Figure 6: View of San Juan Mountains.

Great Sand Dunes National Park

My next stop was the Great Sand Dunes National Park, 232 kilometers southeast of Gunnison.  As much as 228 meters high, the dunes were formed by erosion of surrounding mountains that creates an unusual high-altitude desert environment.

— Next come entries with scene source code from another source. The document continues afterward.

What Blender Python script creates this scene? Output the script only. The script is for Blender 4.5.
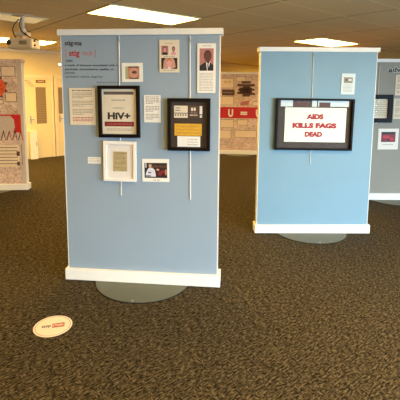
import bpy, bmesh, math, random
from mathutils import Matrix, Vector
random.seed(7)
for o in list(bpy.data.objects): bpy.data.objects.remove(o)
S = bpy.context.scene; C = S.collection

# ------------------------------------------------------------------ camera
F, CX, CY, TH, RO, EYE = 397.9146, 197.6013, 142.0892, .1273, .0061, 1.5428
cd = bpy.data.cameras.new('camera'); cam = bpy.data.objects.new('camera', cd); C.objects.link(cam)
cd.sensor_fit = 'HORIZONTAL'; cd.sensor_width = 36; cd.lens = F/400*36
cd.shift_x = (200-CX)/400; cd.shift_y = -(200-CY)/400
cd.clip_start = .05; cd.clip_end = 200
cam.matrix_world = Matrix.Translation((0, 0, EYE)) @ Matrix.Rotation(math.pi/2-TH, 4, 'X') @ Matrix.Rotation(RO, 4, 'Z')
S.camera = cam

# ------------------------------------------------------------------ room axes (the room stands 40 degrees off the camera axis)
GA = .699
U = Vector((math.cos(GA), math.sin(GA), 0)); V = Vector((-math.sin(GA), math.cos(GA), 0))
HC = 2.4317
def uv(a, b, z=0): return U*a + V*b + Vector((0, 0, z))

# ------------------------------------------------------------------ world, daylight, exposure
w = bpy.data.worlds.new('world'); S.world = w; w.use_nodes = True
bg = w.node_tree.nodes['Background']; bg.inputs[0].default_value = (.62, .78, 1, 1); bg.inputs[1].default_value = 1.2
S.view_settings.view_transform = 'Standard'; S.view_settings.look = 'None'
S.view_settings.gamma = 1; S.view_settings.use_curve_mapping = False
S.view_settings.exposure = 0.1
V0, V1, U0, U1 = -3.2, 9.25, -4.0, 14.0      # room extents
WIN = [(.2, 1.4), (2.6, 4.0), (4.6, 6.6), (7.2, 9.2), (9.8, 11.8)]   # windows along the rear wall, right of the camera
WZ0, WZ1 = .45, 1.9
DAY_W, DAY_COL = (96, 158, 72, 46, 34), (.44, .74, 1)
for k, (a, b) in enumerate(WIN):
    l = bpy.data.lights.new('window_daylight', 'AREA'); l.shape = 'RECTANGLE'; l.size = b-a; l.size_y = WZ1-WZ0
    l.energy = DAY_W[k]; l.color = DAY_COL; l.spread = math.radians(95)
    o = bpy.data.objects.new('window_daylight', l); C.objects.link(o)
    o.location = uv((a+b)/2, V0-.35, (WZ0+WZ1)/2+.12)
    d = (V*1.0 + Vector((0, 0, -.5))).normalized()
    o.rotation_euler = d.to_track_quat('-Z', 'Y').to_euler()
LAMP_E = 31.0; LAMP_COL = (1, .61, .14)

# ------------------------------------------------------------------ materials
def lin(c): 
    return tuple(((x/255)/12.92 if x/255 <= .04045 else ((x/255+.055)/1.055)**2.4) for x in c)
def nm(m): return m.node_tree.nodes, m.node_tree.links
_m = {}
def mat(name, rgb, rough=.6, metal=0, var=.06, scale=30, bump=0, spec=.5, linear=False):
    if name in _m: return _m[name]
    m = bpy.data.materials.new(name); m.use_nodes = True; N, L = nm(m); p = N['Principled BSDF']
    col = rgb if linear else lin(rgb)
    tc = N.new('ShaderNodeTexCoord'); no = N.new('ShaderNodeTexNoise'); no.inputs['Scale'].default_value = scale; no.inputs['Detail'].default_value = 4
    L.new(tc.outputs['Object'], no.inputs['Vector'])
    r = N.new('ShaderNodeValToRGB'); r.color_ramp.elements[0].position = .3; r.color_ramp.elements[1].position = .7
    r.color_ramp.elements[0].color = (*[x*(1-var) for x in col], 1); r.color_ramp.elements[1].color = (*[min(1, x*(1+var)) for x in col], 1)
    L.new(no.outputs['Fac'], r.inputs[0]); L.new(r.outputs[0], p.inputs['Base Color'])
    p.inputs['Roughness'].default_value = rough; p.inputs['Metallic'].default_value = metal; p.inputs['Specular IOR Level'].default_value = spec
    if bump:
        b = N.new('ShaderNodeBump'); b.inputs['Strength'].default_value = bump; b.inputs['Distance'].default_value = .002
        L.new(no.outputs['Fac'], b.inputs['Height']); L.new(b.outputs[0], p.inputs['Normal'])
    _m[name] = m; return m
def emis(name, col, e):
    m = bpy.data.materials.new(name); m.use_nodes = True; N, L = nm(m); p = N['Principled BSDF']
    p.inputs['Base Color'].default_value = (.8, .8, .78, 1); p.inputs['Emission Color'].default_value = (*col, 1); p.inputs['Emission Strength'].default_value = e
    return m
def glass_mat():
    m = bpy.data.materials.new('picture_glass'); m.use_nodes = True; N, L = nm(m); N.remove(N['Principled BSDF'])
    t = N.new('ShaderNodeBsdfTransparent'); g = N.new('ShaderNodeBsdfGlossy'); g.inputs['Roughness'].default_value = .03
    f = N.new('ShaderNodeFresnel'); f.inputs["IOR"].default_value = 1.05; mx = N.new('ShaderNodeMixShader')
    L.new(f.outputs[0], mx.inputs[0]); L.new(t.outputs[0], mx.inputs[1]); L.new(g.outputs[0], mx.inputs[2]); L.new(mx.outputs[0], N['Material Output'].inputs[0])
    return m
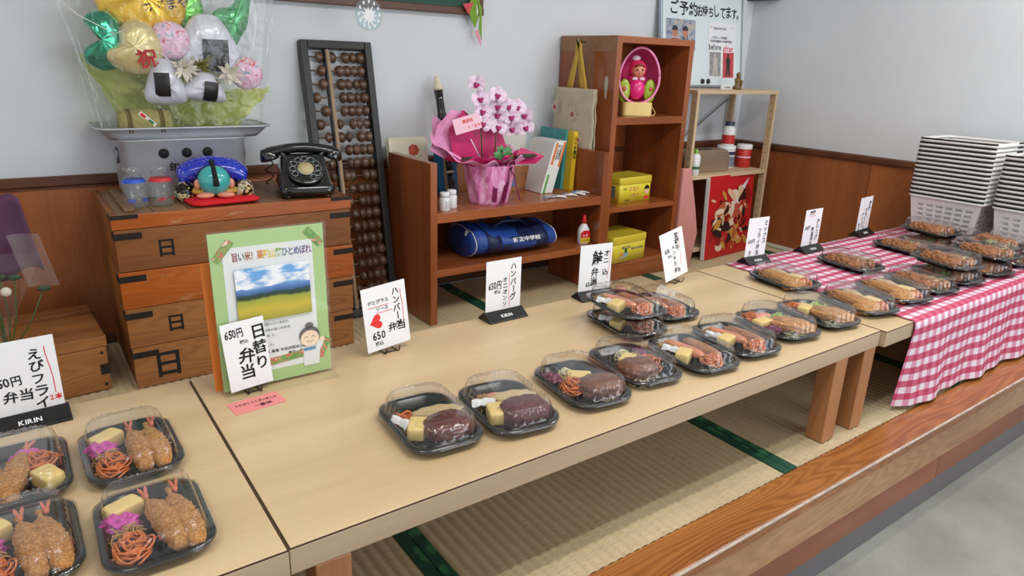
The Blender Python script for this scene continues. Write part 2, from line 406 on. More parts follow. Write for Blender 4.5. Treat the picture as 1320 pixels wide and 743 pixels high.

The sand surface can reach 65 degrees C on a summer afternoon, or drop to minus 29 degrees C on a winter night.   Park visitors enjoy hiking, sand sledding, splashing in Medano Creek

Great Sand Dunes National Park-Medano Creek

Figure 7: Great Sand Dunes National Park-Medano Creek.

 Great Sand Dunes National Park-Medano Creek.

 

Figure 8: Great Sand Dunes National Park-Medano Creek.

Pike’s Peak

 Towering more than 4300 meters above sea level, Pike’s Peak is one of the tallest mountains in the Rocky Mountain range.  Visitors cqn drive their cars up a steep and windy road to the top of Pike’s Peak, but I choose to ride the Pike’s Peak cog railway.  Since 1891 the railway has carried visitors to the summit.  This 3 hour and 10 minute trip spans over 8.9 miles of track through pine forests and alpine tundra.  Travelers are rewarded with stunning views at the top of Pikes Peak.

Pikes Peak Cog Railway

Figure 9:  Pike’s Peak Cog Railway.

View of Pikes Peak

Figure 10: View of Pike’s Peak

Denver

The last stop of my trip was Denver, the capital of the state of Colorado and also the state’s largest city.  Denver is nicknamed the Mile-High City because its official elevation is exactly one mile or 5,280 feet (1,609.3 m) above sea level, making it one of the highest major cities in the United States.[i]  My friend Paul Brunson led me on a nice walking tour of the city, with stops at the State Capitol building and the Denver Convention Center, home of the Big Blue Bear sculpture that peeks into the Convention Center.

 Colorado State Capitol Building

Figure 11:  Colorado State Capital Building.

Big Blue Bear, 12 meter artwork outside Denver Convention Center

Figure 5: The Big Blue Bear, 12 meter artwork outside Denver Convention Center.

The Big Blue Bear, view from inside the Denver Convention Center.

Figure 12: The Big Blue Bear, view from inside the     Denver Convention Center.

Journey’s End         

After staying for 2 days in Denver, it was time to return to the Denver airport for the flight home.  But as I boarded the plane, I was already planning my next adventure.


 [i] «Denver Facts Guide – Today». The City and County of Denver. Retrieved March 19, 2007.